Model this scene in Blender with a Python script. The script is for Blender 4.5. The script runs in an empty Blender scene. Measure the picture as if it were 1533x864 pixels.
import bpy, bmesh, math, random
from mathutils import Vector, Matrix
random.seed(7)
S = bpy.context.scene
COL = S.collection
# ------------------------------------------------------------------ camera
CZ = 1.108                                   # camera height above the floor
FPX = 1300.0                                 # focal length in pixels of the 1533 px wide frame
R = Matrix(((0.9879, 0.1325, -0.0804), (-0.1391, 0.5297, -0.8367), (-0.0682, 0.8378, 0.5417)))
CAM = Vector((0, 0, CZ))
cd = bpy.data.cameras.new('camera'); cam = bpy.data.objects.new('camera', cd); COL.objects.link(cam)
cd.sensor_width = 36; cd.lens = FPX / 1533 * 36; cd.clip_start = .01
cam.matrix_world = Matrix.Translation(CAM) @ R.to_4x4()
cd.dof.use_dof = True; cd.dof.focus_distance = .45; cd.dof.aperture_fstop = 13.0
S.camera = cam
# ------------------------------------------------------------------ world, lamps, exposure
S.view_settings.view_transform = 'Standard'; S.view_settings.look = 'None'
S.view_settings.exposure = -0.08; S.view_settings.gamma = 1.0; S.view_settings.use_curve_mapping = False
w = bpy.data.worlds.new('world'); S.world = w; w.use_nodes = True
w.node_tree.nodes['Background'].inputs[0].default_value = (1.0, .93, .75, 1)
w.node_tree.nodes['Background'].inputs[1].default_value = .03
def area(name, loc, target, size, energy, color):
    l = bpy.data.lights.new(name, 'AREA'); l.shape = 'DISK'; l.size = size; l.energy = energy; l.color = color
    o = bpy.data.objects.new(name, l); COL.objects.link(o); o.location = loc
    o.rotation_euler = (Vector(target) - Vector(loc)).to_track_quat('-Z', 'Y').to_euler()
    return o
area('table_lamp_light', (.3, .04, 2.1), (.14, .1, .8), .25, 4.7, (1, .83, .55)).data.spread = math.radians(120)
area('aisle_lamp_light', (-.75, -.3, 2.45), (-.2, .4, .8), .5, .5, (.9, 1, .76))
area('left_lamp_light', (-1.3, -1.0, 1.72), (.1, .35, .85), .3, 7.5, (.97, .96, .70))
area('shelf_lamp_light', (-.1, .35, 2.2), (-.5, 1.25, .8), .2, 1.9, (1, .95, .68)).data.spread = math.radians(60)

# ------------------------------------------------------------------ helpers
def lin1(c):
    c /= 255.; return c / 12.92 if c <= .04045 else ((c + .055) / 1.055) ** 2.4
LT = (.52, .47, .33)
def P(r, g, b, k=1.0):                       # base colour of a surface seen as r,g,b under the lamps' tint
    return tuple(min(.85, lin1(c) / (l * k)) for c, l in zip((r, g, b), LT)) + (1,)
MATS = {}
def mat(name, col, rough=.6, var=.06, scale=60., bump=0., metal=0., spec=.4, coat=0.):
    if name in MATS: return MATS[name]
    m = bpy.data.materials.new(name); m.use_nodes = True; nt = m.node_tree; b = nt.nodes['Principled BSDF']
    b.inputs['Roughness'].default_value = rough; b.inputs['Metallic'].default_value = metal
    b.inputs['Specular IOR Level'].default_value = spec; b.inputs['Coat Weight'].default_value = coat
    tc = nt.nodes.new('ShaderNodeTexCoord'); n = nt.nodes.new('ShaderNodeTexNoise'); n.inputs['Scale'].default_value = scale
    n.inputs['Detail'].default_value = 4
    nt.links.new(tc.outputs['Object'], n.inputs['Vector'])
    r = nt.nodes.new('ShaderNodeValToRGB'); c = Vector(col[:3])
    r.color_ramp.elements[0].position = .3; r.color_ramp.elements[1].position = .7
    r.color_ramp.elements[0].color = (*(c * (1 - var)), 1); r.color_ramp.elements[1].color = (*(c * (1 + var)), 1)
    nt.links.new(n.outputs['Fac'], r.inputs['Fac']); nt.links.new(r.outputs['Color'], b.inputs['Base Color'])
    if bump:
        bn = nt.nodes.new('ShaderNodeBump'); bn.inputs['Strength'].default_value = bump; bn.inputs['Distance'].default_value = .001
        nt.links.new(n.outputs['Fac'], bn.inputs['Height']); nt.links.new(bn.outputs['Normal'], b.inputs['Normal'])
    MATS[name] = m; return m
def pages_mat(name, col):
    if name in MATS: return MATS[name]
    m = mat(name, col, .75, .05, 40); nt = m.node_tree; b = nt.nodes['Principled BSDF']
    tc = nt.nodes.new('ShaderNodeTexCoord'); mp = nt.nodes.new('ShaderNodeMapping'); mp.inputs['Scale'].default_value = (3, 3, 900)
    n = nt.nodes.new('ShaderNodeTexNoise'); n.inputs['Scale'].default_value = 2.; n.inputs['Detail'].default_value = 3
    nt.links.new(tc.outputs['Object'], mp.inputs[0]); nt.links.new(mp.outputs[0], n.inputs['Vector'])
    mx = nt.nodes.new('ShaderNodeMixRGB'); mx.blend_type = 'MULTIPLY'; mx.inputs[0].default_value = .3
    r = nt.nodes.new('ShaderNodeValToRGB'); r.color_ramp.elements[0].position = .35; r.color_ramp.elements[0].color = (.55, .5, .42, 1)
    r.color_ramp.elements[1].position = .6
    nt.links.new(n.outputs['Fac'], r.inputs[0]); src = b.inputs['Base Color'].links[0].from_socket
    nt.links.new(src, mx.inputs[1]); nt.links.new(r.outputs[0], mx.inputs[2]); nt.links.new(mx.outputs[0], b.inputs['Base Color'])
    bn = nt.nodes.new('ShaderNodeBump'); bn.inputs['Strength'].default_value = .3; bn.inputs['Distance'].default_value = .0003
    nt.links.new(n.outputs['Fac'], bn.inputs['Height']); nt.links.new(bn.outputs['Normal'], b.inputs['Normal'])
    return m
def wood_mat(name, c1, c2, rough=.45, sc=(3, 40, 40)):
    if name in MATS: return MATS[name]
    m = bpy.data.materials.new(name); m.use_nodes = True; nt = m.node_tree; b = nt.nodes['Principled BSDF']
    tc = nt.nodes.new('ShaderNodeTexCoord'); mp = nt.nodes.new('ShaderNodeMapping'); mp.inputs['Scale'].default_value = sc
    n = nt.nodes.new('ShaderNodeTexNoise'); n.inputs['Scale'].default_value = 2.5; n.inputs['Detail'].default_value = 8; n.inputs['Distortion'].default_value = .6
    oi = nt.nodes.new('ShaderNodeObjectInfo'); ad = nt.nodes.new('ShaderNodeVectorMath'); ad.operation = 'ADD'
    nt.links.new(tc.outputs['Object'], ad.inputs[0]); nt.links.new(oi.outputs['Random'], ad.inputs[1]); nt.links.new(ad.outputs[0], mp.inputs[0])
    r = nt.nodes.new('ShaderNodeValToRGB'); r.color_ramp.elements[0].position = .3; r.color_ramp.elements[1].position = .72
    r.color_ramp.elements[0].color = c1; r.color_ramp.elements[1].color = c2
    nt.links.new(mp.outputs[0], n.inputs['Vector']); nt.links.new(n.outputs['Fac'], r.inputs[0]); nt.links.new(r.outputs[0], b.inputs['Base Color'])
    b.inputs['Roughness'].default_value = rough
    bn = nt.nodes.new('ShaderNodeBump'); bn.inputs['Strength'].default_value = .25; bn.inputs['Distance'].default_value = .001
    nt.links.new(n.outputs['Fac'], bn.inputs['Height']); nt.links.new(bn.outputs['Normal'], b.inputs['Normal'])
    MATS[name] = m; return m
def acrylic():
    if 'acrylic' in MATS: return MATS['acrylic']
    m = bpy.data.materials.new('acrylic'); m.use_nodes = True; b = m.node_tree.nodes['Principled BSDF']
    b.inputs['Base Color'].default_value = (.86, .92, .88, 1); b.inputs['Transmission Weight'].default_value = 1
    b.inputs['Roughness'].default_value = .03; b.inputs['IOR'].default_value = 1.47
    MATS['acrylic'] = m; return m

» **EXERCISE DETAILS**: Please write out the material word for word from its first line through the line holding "(1, .95, .68)).data.spread = math.radians(60)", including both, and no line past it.

» **ANSWER TO THE PROBLEM**:
Model this scene in Blender with a Python script. The script is for Blender 4.5. The script runs in an empty Blender scene. Measure the picture as if it were 1533x864 pixels.
import bpy, bmesh, math, random
from mathutils import Vector, Matrix
random.seed(7)
S = bpy.context.scene
COL = S.collection
# ------------------------------------------------------------------ camera
CZ = 1.108                                   # camera height above the floor
FPX = 1300.0                                 # focal length in pixels of the 1533 px wide frame
R = Matrix(((0.9879, 0.1325, -0.0804), (-0.1391, 0.5297, -0.8367), (-0.0682, 0.8378, 0.5417)))
CAM = Vector((0, 0, CZ))
cd = bpy.data.cameras.new('camera'); cam = bpy.data.objects.new('camera', cd); COL.objects.link(cam)
cd.sensor_width = 36; cd.lens = FPX / 1533 * 36; cd.clip_start = .01
cam.matrix_world = Matrix.Translation(CAM) @ R.to_4x4()
cd.dof.use_dof = True; cd.dof.focus_distance = .45; cd.dof.aperture_fstop = 13.0
S.camera = cam
# ------------------------------------------------------------------ world, lamps, exposure
S.view_settings.view_transform = 'Standard'; S.view_settings.look = 'None'
S.view_settings.exposure = -0.08; S.view_settings.gamma = 1.0; S.view_settings.use_curve_mapping = False
w = bpy.data.worlds.new('world'); S.world = w; w.use_nodes = True
w.node_tree.nodes['Background'].inputs[0].default_value = (1.0, .93, .75, 1)
w.node_tree.nodes['Background'].inputs[1].default_value = .03
def area(name, loc, target, size, energy, color):
    l = bpy.data.lights.new(name, 'AREA'); l.shape = 'DISK'; l.size = size; l.energy = energy; l.color = color
    o = bpy.data.objects.new(name, l); COL.objects.link(o); o.location = loc
    o.rotation_euler = (Vector(target) - Vector(loc)).to_track_quat('-Z', 'Y').to_euler()
    return o
area('table_lamp_light', (.3, .04, 2.1), (.14, .1, .8), .25, 4.7, (1, .83, .55)).data.spread = math.radians(120)
area('aisle_lamp_light', (-.75, -.3, 2.45), (-.2, .4, .8), .5, .5, (.9, 1, .76))
area('left_lamp_light', (-1.3, -1.0, 1.72), (.1, .35, .85), .3, 7.5, (.97, .96, .70))
area('shelf_lamp_light', (-.1, .35, 2.2), (-.5, 1.25, .8), .2, 1.9, (1, .95, .68)).data.spread = math.radians(60)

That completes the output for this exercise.